Varcata la soglia della luminosa galleria Amy-d Arte Spazio, nel cuore di Brera, incuriosisce il rumore fastidioso di una casetta di legno nero-pece, realizzata con materiali di scarto, senza porta e finestre, più simile a una cuccia. Questa capanna si muove autonomamente nello spazio, è capace di repentini giri su se stessa e, azionata dal motorino di una lavatrice trovata in una discarica, intraprende convulsive esplorazioni dello spazio. Il monolite è una replica, in scala minore rispetto a quella grande oltre tre metri presentata in Sicilia, a Barcellona di Gotto, nell’Auditorium San Vito, dove Alessio Barchitta (1991) è nato. Il titolo dell’opera è Errante entropico ma occhio anche alle cornici volutamente massicce e brutaliste, d’impatto scultoreo, in legno recuperato sul posto, che incorniciano le fotografie della casa, riprodotta in due contesti diversi, a Milano e in Sicilia. È struggente la versione della casa ricoperta in telo isotermico sorretta da murali in abete, maestosa nella semioscurità, meditativa, metafisica, di pathos sacrale l’altra, ambientata nell’abside di una chiesa sconsacrata.

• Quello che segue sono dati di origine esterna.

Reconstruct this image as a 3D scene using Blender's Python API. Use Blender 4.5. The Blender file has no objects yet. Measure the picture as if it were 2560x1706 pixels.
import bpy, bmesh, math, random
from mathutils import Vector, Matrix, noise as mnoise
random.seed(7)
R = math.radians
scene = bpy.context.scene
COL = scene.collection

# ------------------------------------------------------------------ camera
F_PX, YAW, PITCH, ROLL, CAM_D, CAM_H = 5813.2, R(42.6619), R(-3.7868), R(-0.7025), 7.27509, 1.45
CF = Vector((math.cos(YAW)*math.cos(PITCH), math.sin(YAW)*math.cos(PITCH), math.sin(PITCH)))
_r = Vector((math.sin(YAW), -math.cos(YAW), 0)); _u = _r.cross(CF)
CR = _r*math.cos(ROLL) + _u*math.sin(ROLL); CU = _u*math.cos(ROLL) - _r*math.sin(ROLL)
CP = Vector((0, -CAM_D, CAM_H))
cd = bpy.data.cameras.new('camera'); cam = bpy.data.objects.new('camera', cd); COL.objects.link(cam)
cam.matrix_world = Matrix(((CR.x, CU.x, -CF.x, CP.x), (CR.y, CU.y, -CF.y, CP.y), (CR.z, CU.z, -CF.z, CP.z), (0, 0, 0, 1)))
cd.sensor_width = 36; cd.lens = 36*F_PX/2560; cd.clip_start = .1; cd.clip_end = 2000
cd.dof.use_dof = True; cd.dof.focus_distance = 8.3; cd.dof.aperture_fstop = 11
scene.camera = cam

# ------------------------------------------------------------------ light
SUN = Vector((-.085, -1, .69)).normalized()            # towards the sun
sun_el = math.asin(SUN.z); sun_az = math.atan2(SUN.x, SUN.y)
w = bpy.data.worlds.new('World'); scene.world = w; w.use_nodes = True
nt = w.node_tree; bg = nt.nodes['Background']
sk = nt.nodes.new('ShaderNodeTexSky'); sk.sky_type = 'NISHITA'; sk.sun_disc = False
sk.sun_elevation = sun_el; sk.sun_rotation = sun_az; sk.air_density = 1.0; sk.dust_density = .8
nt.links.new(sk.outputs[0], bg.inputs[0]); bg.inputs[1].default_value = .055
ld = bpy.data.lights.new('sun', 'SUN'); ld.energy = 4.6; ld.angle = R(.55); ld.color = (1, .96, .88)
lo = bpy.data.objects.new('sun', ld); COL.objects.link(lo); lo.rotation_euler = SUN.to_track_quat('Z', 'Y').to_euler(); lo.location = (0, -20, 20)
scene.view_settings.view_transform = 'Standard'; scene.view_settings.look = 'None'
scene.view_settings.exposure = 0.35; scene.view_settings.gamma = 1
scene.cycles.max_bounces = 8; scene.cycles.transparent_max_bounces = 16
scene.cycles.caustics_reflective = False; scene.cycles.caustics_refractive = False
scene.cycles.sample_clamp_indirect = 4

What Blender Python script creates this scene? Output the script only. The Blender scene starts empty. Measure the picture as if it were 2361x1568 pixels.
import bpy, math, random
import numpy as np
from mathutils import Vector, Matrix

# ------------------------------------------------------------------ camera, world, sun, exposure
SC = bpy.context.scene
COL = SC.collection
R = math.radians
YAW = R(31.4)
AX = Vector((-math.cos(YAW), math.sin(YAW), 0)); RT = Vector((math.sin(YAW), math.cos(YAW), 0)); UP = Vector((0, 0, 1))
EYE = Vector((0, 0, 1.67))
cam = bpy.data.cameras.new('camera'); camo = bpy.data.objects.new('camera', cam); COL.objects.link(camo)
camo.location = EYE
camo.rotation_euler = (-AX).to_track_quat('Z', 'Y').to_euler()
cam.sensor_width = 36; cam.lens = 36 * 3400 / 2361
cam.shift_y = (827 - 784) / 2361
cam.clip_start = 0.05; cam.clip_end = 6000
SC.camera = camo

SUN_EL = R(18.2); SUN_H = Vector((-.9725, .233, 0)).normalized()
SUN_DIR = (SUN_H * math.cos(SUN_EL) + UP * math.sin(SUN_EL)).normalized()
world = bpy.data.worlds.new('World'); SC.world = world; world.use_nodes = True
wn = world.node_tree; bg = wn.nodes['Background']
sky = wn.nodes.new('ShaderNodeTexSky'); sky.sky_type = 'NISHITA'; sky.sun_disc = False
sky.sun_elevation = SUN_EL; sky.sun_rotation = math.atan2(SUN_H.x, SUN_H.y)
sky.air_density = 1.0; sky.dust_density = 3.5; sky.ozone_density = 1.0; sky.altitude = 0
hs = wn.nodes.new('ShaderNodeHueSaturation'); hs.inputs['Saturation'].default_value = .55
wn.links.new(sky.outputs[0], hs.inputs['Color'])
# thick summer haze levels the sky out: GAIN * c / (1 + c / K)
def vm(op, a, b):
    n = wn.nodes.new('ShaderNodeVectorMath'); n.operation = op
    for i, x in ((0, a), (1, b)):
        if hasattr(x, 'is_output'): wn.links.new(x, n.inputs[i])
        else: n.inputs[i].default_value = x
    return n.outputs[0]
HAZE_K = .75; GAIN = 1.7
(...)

Alessio Barchitta, promettente artista pendolare tra Milano e Barcellona di Gotto, affetto dalla sindrome di Ulisse, pluripremiato, selezionato dal Premio Cairo quest’anno, con questa prima mostra personale nella galleria milanese Amy-d, raccoglie sotto il titolo di “Fluid like concrete tough like sand”, a cura di Arianna Baldoni, le investigazioni semiserie su cause ed effetti della società fluida nell’epoca della globalizzazione, in cui è profondamente mutato il concetto di abitare, nel vortice di migrazioni epocali e nomadismi personali. Per il siciliano Barchitta, con barba nera folta, volto autorevole, scultoreo, come i saggi dell’antica Grecia, il tema della casa, concettualmente risolto in una capanna primitiva, quale archetipo del concetto dell’abitare, diventa per estensione metafora dello sradicamento, del nomadismo perenne nella società liquida dei flussi migratori di individui, alla ricerca di una comunità di appartenenza, naufragando nel Mediterraneo è filologico pensarlo.
Data la sua latente sicilitudine, vivendo la condizione di nomade dall’Isola, meta di genti da millenni, solcata dagli Dei e circondata dal mare, da sempre aperta a erranti dell’Africa, del mondo. Il suo codice distintivo dal 2010 è la ricerca e l’uso dei materiali di scarto, trovati nelle discariche, nei luoghi abbandonati, assemblati, modificati, trasfigurati in sempre nuove soluzioni formali inedite e contemporanee.
Di Barchitta sono note la serie di Coordinate, di diverso formato, nella seconda sala della galleria spiccano 4 tondi, strappi in silicone realizzati asportando la superficie stratificata dell’intonaco di costruzioni in stato di abbandono. Sono sculture che sembrano materializzare mappe di navigazioni improbabili per argonauti di ieri e di oggi, dalle nuance cromatiche diafane, gradazioni dl rosa, verde, azzurro e oro che evocano erranze metaforiche.
Kick me, l’opera site-specific realizzata appositamente per questa mostra, è una summa rappresentativa della sua poetica post-poverista, in cui ricerca ossessiva di materiali di scarto, residuali, ironia e leggerezza, lavoro e gioco s’intrecciano in soluzioni formali sorprendenti. Entrerete in un ambiente (2x6metri) di forma ellittica, perimetrato da un tessuto nautico sul quale trovate impresse le immagini notturne di cinque bunker risalenti alla seconda Guerra mondiale. Camminerete su un prato sintetico di un verde brillante, addomesticato con tracce di fieno dall’odore penetrante ed evocativo, sul quale Barchitta ha adagiato otto palloni da calcio creati con piastrelle e materiale edilizio trovati nel letto di un torrente di Messina, oggi diventato discarica abusiva.
Queste sculture, dalle diverse tonalità e sfumature e dai ricercati grafismi pittorici, valorizzano il suo potenziale poetico, ironico di ciò che è giocoso ed effimero, trasudano di un’energia che evade i confini dell’ambiente in cui sono state inserite. E sono incantevolmente belle.
La mostra di Alessio Barchitta da Amy-d Arte Spazio sarà visitabile fino all’1 novembre.